Grocery stores can incentivize healthy shopping
In the United States, 47 million people participate in the Supplemental Nutrition Assistance Program (SNAP) to ensure they have enough food on their table.
To make their food dollars stretch further, they frequently grab the first thing they see on the shelf that’s on sale and satisfies their family’s preferences. Unfortunately, these alternatives are typically higher in fat, sugar and salt. As a consequence, many of America’s poor are overweight and unhealthy.
In 2014, the U.S. Department of Agriculture (USDA) released a study that explored incentives designed to encourage SNAP participants to make healthier food choices. Allison Karpyn, formerly of The Food Trust and now serving as associate director for the University of Delaware’s Center for Research in Education and Social Policy (CRESP), was a co-author of the report.
Goal of the study
The USDA study brought together representatives from the SNAP program, grocery stores, food manufacturers, behavioral economists and government experts to identify ways to incentivize people to buy healthier foods.
“We wanted to develop mechanisms that were low-cost, effective and easy to implement for both the shoppers and the stores. We were looking for carrots, instead of sticks. This was important, to encourage participation of the stakeholders and positively affect people’s shopping habits,” said Karpyn.
The consortium collaborated to identify six possibilities, ranging from offering discounts on healthy food to designing a segmented shopping cart, much like the USDA’s Healthy Eating Plate. The top two alternatives are now under review for pilot testing.
Spotlight healthy foods
One of the more promising initiatives is based on a simple marketing premise. If grocery stores place healthier foods in more prominent locations, customers are more likely to purchase them.
By using better lighting, more attractive displays or prominent placement on end-caps, stores can increase demand for nutritious food. Shoppers in a hurry are more prone to select food that is at eye-level.
Stores could also offer sales, like “buy one, get one free,” that would help stretch the budget of cost-conscious consumers.
Coupon program
Another approach is to encourage manufacturers to offer discount coupons to SNAP participants through a USDA managed channel. SNAP participants who purchase healthy foods, would earn credits to buy more food at the end of the month.
“Providing a means for distributing coupons to lower income households participating in SNAP is a potential ‘win-win-win’ intervention that could boost participation,” said Karpyn.
Follow-up Results
In 2011-2012, a cluster-randomized controlled trial was conducted in eight urban supermarkets in low-income, high-minority neighborhoods. The goal was to evaluate manager and customer reactions to stealth, low-cost, sustainable in-store marketing strategies to promote healthier purchases.

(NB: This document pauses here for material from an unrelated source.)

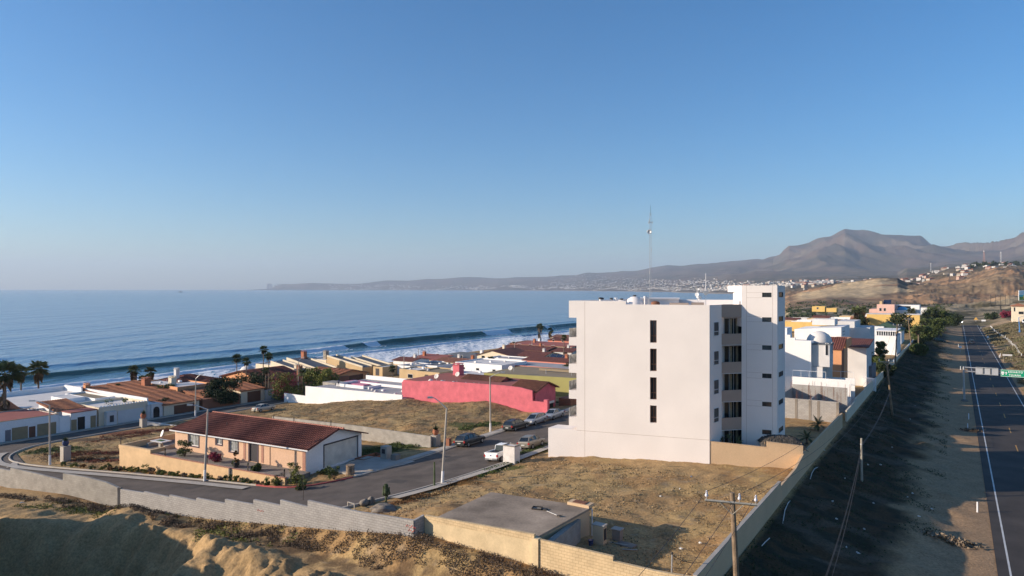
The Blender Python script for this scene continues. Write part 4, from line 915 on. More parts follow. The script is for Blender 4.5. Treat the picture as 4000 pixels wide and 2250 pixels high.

Of the five intervention product categories (milk, read-to-eat cereal, in-aisle beverages, checkout cooler beverages and frozen food), shoppers who responded to the survey said they were most likely to try a new or different type of beverage (mean =3.28 on a scale of 1=not likely to 5=most likely), followed by frozen dinners, cereal and milk.
Full report to be available in the Journal of Food Research in 2016.
The Food and Drug Administration (FDA) is also taking a look at the nutrition labels on foods in an attempt to make them simpler to read and easier to use to make healthy choices. And Congress drafted (but has not voted upon) the Food Labeling Modernization Act of 2013, which advocates for a single simple, symbol system to facilitate consumer selection of healthy product options, including among nutritionally at-risk subpopulations.